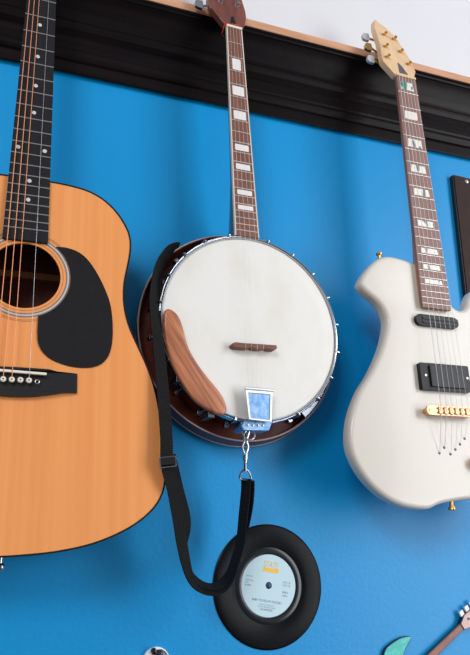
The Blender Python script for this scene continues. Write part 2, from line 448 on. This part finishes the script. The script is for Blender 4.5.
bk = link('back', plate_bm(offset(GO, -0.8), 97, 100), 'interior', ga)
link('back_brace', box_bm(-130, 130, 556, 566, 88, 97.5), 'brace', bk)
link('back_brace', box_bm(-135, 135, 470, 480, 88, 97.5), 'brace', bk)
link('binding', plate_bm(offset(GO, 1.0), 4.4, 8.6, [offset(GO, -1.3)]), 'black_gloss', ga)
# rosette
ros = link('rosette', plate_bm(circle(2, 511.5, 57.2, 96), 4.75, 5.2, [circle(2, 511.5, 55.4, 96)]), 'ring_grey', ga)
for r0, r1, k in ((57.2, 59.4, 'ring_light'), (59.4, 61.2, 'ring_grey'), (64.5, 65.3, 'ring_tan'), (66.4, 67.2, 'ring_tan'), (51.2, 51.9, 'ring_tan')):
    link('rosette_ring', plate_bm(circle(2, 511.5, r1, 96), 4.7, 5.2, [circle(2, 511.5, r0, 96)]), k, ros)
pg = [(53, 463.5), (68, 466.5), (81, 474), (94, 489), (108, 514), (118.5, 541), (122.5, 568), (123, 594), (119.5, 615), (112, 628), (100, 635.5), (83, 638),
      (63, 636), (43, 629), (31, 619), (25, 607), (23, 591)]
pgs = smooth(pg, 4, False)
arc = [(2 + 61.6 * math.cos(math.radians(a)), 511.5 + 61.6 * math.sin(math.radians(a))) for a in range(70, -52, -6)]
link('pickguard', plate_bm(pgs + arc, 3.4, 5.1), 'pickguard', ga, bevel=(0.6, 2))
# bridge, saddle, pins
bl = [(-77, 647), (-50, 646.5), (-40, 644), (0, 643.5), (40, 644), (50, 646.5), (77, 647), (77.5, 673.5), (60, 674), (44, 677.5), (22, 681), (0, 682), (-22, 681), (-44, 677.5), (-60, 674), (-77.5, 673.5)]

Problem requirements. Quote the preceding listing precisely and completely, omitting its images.

Answer to the task.
The Blender Python script for this scene continues. Write part 2, from line 448 on. This part finishes the script. The script is for Blender 4.5.
bk = link('back', plate_bm(offset(GO, -0.8), 97, 100), 'interior', ga)
link('back_brace', box_bm(-130, 130, 556, 566, 88, 97.5), 'brace', bk)
link('back_brace', box_bm(-135, 135, 470, 480, 88, 97.5), 'brace', bk)
link('binding', plate_bm(offset(GO, 1.0), 4.4, 8.6, [offset(GO, -1.3)]), 'black_gloss', ga)
# rosette
ros = link('rosette', plate_bm(circle(2, 511.5, 57.2, 96), 4.75, 5.2, [circle(2, 511.5, 55.4, 96)]), 'ring_grey', ga)
for r0, r1, k in ((57.2, 59.4, 'ring_light'), (59.4, 61.2, 'ring_grey'), (64.5, 65.3, 'ring_tan'), (66.4, 67.2, 'ring_tan'), (51.2, 51.9, 'ring_tan')):
    link('rosette_ring', plate_bm(circle(2, 511.5, r1, 96), 4.7, 5.2, [circle(2, 511.5, r0, 96)]), k, ros)
pg = [(53, 463.5), (68, 466.5), (81, 474), (94, 489), (108, 514), (118.5, 541), (122.5, 568), (123, 594), (119.5, 615), (112, 628), (100, 635.5), (83, 638),
      (63, 636), (43, 629), (31, 619), (25, 607), (23, 591)]
pgs = smooth(pg, 4, False)
arc = [(2 + 61.6 * math.cos(math.radians(a)), 511.5 + 61.6 * math.sin(math.radians(a))) for a in range(70, -52, -6)]
link('pickguard', plate_bm(pgs + arc, 3.4, 5.1), 'pickguard', ga, bevel=(0.6, 2))
# bridge, saddle, pins
bl = [(-77, 647), (-50, 646.5), (-40, 644), (0, 643.5), (40, 644), (50, 646.5), (77, 647), (77.5, 673.5), (60, 674), (44, 677.5), (22, 681), (0, 682), (-22, 681), (-44, 677.5), (-60, 674), (-77.5, 673.5)]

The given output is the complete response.